O julgamento em curso no Supremo Tribunal Federal (STF), que envolve o ex-presidente Jair Bolsonaro e outros sete réus acusados de tentativa de golpe de Estado, entre outros crimes que têm como referência o ataque vândalo às sedes dos Três Poderes, em Brasília, no dia 8 de janeiro de 2023, tal julgamento transforma-se em evidência de vitalidade democrática com o aparecimento inconteste de divergências entre os integrantes da Suprema Corte nacional. Se o espanto com o nível da discordância do ministro Luiz Fux do relator do processo, ministro Alexandre de Moraes, não deixa de ser igualmente parte de um cenário democrático, vale recordar que não foi a primeira manifestação de visões diferentes no caso, se recordarmos o voto do ministro Flávio Dino, em relação à participação dos réus.
Não foi a primeira, e possivelmente não terá sido a última divergência, no processo previsto para ser concluído nesta sexta-feira, pela turma composta por cinco integrantes do STF. Muito antes de apontarem a condenação ou a absolvição dos acusados, os pontos de vista se afastam em questões que vão da competência do tribunal e da turma para julgar o caso, até a conceituação dos crimes destacados como tendo sido cometidos, a partir da análise da Procuradoria Geral da República e do ministro Alexandre de Moraes.
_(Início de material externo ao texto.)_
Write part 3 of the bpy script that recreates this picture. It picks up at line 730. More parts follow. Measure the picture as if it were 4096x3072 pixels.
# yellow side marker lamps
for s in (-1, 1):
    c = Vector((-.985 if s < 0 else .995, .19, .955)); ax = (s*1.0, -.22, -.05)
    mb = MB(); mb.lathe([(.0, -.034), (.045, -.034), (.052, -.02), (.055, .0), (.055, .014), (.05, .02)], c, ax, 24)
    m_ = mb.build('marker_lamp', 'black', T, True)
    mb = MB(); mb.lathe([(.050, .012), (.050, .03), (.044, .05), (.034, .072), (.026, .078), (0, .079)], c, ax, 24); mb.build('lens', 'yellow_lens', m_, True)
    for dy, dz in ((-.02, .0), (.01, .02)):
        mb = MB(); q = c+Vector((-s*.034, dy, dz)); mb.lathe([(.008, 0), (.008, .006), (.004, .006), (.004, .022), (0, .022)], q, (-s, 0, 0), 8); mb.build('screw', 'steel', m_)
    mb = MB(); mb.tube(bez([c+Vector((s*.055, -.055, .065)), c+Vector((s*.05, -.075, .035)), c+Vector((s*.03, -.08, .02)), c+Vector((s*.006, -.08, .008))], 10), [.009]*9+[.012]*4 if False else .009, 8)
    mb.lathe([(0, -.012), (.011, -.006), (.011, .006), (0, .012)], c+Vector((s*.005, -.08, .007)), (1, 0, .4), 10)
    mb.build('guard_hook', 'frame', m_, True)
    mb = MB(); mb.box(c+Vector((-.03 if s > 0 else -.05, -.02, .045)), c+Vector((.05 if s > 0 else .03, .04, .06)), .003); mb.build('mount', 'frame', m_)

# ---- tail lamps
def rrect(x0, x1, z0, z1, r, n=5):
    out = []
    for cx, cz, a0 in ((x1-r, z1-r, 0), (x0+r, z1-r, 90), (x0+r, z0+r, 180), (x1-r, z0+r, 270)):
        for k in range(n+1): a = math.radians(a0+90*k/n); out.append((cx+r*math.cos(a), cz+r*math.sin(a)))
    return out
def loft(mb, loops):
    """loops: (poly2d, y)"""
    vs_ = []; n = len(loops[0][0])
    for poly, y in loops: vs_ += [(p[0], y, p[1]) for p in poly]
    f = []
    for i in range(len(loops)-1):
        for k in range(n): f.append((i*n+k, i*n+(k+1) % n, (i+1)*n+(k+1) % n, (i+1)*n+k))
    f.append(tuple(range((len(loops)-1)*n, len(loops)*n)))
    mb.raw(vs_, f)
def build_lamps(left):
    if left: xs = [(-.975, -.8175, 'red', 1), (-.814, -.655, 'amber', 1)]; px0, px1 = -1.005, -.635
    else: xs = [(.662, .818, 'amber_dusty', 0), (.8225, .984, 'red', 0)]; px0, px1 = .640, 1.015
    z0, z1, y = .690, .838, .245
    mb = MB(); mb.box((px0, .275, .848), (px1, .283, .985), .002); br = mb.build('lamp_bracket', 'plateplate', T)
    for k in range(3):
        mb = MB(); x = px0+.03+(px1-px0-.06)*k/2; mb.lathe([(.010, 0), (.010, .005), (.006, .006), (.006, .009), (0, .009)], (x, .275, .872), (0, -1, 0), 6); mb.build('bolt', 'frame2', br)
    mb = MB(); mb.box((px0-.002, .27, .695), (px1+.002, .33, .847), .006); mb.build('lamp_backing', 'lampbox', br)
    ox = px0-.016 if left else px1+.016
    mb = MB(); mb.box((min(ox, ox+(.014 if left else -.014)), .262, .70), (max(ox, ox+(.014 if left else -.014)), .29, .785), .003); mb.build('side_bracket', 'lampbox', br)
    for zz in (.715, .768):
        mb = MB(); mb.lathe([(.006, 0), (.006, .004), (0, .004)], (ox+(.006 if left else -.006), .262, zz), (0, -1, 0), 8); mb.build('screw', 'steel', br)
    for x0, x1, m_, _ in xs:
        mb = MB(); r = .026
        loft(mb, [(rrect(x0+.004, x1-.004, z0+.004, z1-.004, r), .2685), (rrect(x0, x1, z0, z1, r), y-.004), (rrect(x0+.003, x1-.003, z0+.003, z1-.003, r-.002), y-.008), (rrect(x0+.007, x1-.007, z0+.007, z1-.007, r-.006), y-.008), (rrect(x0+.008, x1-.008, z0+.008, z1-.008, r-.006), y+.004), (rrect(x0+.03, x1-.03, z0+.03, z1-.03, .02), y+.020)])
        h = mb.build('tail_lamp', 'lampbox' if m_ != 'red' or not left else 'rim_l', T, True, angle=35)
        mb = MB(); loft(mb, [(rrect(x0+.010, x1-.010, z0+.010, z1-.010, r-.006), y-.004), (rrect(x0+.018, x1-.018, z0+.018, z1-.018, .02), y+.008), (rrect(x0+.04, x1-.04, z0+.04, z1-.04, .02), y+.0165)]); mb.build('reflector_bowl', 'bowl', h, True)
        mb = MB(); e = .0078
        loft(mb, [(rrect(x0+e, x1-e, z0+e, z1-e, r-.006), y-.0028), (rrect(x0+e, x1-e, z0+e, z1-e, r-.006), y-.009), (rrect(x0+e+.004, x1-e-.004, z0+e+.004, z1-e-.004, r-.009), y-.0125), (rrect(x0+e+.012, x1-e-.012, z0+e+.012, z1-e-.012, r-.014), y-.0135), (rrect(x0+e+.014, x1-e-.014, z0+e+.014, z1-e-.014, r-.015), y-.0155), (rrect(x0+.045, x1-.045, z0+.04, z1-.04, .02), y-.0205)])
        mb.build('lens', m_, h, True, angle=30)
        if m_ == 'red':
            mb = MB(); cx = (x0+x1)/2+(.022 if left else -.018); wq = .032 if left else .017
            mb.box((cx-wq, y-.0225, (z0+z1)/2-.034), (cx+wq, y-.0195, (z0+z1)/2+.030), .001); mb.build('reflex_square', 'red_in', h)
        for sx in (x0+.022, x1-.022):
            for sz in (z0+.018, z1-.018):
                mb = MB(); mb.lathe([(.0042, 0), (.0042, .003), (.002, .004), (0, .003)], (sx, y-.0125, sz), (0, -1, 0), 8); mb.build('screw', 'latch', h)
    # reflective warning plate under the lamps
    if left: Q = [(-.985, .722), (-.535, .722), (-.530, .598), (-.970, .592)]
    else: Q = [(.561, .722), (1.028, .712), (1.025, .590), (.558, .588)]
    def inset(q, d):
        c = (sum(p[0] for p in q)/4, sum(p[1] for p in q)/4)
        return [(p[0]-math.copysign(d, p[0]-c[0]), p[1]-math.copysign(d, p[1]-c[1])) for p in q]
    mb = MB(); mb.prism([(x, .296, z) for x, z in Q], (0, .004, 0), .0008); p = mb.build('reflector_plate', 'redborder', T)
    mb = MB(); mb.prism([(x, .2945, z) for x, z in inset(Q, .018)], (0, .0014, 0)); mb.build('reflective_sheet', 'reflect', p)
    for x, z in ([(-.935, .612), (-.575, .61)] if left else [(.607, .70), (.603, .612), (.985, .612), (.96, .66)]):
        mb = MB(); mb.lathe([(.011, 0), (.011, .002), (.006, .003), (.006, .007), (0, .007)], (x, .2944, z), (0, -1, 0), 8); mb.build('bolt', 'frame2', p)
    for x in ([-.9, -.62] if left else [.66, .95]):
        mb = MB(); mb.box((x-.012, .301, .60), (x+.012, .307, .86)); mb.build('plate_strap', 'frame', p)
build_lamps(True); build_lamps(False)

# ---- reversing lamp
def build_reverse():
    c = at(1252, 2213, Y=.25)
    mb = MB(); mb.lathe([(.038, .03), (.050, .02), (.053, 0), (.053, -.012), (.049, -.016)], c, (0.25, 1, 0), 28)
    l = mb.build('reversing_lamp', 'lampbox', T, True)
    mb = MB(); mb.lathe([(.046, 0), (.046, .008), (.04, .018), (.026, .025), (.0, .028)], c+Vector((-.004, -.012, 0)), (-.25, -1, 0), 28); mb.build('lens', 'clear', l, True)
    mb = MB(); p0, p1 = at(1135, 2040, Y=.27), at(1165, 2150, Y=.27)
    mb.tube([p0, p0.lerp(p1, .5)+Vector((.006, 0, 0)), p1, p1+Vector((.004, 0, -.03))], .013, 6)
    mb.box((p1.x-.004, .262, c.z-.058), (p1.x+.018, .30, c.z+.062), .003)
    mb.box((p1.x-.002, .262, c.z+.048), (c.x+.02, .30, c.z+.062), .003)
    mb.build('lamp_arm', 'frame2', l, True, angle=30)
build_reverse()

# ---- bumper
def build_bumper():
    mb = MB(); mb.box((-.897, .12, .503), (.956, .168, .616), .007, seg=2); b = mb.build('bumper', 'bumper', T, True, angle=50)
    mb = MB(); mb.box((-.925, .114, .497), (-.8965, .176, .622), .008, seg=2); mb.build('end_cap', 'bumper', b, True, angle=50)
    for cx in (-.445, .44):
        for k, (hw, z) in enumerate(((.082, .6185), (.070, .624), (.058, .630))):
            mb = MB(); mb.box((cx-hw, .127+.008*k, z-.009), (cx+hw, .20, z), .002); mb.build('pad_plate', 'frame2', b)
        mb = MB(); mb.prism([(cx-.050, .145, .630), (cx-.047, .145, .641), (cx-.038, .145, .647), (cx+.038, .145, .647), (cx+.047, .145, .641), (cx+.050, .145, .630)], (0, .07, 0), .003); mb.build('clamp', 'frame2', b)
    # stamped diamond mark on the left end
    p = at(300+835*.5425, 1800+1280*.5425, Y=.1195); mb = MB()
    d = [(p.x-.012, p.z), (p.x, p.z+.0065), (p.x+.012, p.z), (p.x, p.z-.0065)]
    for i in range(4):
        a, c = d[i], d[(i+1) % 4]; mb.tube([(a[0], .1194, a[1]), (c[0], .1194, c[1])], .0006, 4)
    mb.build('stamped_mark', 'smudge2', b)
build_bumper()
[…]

Portanto, longe de configurar um tribunal viciado em um único prisma, ou submetido ao arbítrio totalitário como instrumento de poder, o STF brasileiro dá provas de atuar com liberdade e autonomia.
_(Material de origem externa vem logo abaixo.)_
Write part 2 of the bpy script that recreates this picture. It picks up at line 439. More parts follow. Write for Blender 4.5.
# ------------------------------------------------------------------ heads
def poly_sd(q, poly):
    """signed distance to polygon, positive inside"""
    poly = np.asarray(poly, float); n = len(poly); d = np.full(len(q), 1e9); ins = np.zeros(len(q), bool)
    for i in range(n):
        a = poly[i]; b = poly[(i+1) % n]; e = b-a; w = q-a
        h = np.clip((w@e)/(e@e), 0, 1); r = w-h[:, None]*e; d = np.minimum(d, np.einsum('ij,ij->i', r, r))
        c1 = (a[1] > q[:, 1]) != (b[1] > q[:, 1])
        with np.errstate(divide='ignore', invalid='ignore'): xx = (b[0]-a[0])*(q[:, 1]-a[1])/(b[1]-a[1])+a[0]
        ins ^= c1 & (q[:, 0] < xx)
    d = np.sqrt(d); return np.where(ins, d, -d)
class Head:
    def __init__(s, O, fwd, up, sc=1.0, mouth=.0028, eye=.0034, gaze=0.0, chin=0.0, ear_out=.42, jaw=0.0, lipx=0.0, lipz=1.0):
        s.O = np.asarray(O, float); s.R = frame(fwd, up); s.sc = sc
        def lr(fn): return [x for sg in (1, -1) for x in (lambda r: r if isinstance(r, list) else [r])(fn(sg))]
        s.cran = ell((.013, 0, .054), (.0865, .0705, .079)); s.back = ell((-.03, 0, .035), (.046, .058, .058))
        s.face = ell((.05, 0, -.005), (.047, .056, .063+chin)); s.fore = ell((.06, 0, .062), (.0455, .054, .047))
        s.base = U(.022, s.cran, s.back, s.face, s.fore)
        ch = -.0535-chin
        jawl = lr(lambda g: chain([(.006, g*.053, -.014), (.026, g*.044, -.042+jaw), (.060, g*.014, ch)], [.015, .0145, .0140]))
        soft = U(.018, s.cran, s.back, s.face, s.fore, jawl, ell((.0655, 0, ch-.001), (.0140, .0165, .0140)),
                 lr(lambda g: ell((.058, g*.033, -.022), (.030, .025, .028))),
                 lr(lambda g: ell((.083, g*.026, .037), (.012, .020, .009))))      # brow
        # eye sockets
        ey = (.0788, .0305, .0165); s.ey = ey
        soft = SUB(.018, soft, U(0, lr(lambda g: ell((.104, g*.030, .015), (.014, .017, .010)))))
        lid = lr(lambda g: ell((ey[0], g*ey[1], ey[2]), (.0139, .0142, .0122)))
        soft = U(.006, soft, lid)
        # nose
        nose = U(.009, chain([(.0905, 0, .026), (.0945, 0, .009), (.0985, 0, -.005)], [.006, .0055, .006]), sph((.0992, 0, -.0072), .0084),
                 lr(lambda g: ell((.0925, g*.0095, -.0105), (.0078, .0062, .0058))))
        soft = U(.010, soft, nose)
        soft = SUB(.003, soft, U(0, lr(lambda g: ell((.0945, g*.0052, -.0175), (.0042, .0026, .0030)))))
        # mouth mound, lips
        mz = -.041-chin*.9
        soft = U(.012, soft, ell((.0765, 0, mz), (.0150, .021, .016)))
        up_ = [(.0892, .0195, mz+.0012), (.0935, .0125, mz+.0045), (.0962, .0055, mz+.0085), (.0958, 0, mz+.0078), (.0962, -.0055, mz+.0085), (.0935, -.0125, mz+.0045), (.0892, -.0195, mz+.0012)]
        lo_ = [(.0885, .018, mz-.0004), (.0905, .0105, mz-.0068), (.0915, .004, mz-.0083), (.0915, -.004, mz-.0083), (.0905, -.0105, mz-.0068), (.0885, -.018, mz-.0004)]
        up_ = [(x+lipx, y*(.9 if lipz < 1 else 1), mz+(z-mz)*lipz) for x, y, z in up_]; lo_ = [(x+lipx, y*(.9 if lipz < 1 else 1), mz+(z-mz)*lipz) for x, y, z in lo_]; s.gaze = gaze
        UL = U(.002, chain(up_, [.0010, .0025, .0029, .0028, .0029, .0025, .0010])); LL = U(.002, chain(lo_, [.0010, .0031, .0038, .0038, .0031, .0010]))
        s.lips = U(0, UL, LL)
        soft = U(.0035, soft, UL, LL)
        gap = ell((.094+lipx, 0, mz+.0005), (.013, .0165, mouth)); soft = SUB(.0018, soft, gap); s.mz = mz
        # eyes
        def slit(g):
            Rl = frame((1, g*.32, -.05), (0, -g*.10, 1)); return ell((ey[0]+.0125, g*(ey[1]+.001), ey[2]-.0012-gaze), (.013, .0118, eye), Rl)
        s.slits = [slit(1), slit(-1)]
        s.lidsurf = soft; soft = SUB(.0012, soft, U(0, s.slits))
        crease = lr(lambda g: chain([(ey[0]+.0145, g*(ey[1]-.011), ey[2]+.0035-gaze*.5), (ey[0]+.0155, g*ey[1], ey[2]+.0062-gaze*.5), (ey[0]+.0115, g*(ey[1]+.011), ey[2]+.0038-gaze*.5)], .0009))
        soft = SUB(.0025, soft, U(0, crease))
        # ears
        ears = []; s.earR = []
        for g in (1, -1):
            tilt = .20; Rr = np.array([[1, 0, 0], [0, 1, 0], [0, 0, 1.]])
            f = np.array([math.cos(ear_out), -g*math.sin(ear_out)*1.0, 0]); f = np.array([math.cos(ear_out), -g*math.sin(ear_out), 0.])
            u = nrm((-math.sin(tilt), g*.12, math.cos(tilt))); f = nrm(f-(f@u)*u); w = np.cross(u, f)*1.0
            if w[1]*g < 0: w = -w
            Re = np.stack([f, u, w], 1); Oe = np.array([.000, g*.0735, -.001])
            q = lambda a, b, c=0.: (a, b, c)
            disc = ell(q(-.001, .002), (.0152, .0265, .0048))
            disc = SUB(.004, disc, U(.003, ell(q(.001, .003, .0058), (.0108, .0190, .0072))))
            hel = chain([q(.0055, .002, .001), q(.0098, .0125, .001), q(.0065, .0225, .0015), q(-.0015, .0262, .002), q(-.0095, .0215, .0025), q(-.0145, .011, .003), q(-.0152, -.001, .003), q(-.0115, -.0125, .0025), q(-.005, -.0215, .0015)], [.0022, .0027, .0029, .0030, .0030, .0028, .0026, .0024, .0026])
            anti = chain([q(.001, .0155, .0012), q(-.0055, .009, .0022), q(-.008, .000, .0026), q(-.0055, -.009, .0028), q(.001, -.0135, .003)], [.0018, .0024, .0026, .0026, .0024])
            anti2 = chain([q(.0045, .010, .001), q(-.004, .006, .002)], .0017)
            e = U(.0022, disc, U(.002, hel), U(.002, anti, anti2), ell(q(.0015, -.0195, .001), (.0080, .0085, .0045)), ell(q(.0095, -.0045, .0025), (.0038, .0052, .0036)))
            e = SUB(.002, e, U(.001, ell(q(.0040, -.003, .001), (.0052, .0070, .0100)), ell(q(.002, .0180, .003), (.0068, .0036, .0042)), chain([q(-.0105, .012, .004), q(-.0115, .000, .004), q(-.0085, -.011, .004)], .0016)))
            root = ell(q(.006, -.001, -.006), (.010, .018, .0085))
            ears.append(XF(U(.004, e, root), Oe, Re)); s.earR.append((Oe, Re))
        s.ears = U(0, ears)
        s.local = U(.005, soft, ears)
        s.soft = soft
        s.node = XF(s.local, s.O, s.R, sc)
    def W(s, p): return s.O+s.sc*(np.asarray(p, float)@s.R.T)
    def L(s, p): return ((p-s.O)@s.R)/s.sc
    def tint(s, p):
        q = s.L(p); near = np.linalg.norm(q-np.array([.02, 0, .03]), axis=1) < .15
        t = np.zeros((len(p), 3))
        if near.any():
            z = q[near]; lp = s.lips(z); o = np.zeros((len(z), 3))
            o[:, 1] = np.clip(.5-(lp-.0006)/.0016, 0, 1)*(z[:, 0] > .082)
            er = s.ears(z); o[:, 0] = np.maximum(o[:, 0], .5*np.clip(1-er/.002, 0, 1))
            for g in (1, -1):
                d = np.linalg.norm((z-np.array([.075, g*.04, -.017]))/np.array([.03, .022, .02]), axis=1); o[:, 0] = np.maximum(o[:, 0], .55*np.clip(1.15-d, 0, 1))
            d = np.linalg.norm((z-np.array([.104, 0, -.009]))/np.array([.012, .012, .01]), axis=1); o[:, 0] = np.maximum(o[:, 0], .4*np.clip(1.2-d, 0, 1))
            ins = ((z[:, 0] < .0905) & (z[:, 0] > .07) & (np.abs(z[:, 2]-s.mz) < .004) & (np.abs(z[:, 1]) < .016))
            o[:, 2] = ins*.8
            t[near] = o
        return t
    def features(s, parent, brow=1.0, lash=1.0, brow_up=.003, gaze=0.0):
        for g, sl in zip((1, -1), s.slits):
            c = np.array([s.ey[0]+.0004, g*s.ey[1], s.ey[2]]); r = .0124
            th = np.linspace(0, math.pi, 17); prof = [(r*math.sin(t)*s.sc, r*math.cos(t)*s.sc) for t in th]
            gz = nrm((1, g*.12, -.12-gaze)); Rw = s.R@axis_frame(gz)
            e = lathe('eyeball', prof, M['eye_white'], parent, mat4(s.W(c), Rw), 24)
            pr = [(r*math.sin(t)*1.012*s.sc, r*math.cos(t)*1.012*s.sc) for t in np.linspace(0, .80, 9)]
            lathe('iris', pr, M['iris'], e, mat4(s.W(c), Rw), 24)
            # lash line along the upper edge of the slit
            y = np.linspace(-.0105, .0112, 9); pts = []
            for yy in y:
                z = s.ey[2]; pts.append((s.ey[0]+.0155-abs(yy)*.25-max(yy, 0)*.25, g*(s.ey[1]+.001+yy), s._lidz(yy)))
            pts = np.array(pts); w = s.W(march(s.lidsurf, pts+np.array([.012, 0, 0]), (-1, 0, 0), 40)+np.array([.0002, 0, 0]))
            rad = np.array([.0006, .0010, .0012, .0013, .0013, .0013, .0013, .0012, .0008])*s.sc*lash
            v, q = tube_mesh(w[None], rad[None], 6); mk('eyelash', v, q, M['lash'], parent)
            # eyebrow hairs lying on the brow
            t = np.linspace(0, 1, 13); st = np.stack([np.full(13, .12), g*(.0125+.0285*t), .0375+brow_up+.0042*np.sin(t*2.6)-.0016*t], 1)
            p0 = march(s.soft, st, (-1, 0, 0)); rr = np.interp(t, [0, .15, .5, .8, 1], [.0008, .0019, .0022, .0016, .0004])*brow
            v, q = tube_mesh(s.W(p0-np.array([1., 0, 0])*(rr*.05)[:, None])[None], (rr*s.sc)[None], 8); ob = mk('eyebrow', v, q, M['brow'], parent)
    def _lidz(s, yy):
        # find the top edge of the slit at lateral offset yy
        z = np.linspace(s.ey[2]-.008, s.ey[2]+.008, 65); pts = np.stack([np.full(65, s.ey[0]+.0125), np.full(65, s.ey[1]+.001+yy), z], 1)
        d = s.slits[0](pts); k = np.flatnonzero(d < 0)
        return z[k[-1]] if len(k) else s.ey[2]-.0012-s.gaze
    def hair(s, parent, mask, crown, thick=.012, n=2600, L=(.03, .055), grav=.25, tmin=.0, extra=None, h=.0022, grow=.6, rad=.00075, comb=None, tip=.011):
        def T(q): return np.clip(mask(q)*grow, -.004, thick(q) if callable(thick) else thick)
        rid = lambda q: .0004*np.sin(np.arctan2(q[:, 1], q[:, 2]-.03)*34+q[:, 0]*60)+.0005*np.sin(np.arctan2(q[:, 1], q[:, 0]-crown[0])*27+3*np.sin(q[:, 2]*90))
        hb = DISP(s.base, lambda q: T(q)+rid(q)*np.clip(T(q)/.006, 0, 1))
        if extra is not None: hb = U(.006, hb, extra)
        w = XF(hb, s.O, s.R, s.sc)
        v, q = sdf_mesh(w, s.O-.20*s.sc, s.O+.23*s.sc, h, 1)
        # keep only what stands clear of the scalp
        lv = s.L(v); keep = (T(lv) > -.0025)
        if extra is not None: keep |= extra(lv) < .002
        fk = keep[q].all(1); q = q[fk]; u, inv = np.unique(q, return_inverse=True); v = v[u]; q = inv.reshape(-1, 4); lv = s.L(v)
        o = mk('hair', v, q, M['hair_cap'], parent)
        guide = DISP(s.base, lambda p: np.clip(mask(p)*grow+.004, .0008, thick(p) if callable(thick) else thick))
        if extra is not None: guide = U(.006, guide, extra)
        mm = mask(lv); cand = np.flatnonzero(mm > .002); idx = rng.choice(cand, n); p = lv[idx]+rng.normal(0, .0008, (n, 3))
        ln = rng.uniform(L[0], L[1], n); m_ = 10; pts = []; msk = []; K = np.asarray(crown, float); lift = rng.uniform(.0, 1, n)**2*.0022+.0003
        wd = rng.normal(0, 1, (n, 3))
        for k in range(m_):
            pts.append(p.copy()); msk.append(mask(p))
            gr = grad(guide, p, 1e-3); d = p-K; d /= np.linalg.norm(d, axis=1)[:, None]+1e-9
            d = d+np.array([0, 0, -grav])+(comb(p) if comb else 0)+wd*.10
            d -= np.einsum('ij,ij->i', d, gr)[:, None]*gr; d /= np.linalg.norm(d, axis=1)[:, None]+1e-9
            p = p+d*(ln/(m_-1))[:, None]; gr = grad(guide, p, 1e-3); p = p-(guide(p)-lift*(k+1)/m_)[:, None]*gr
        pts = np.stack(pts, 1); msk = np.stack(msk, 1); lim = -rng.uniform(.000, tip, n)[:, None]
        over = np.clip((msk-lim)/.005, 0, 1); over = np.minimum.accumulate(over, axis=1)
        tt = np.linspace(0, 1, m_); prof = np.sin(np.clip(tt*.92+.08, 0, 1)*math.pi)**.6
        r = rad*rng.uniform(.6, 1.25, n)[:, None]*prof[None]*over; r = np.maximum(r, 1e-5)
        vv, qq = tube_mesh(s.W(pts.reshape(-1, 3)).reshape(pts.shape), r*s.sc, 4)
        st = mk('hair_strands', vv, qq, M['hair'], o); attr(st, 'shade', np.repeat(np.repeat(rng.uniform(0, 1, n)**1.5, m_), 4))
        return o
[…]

O mérito, os ritos, os caminhos até os veredictos de cada um dos juízes do Supremo ainda irão render múltiplas análises, após o desfecho do julgamento que se desenrola como um teste para a resistência democrática no Brasil e no mundo. A atenção do planeta está no Brasil, num momento de radicalizações que se estendem por vários países, gerando arroubos autoritários, protestos e atentados. É importante que a atenção dos cidadãos brasileiros se volte para o STF, sem o caráter exclusivo de torcida de jogo de futebol, comum às plateias políticas. A demonstração de vozes destoantes é um exemplo de funcionamento pleno das instituições, que precisa ser valorizado como um bom sinal da democracia.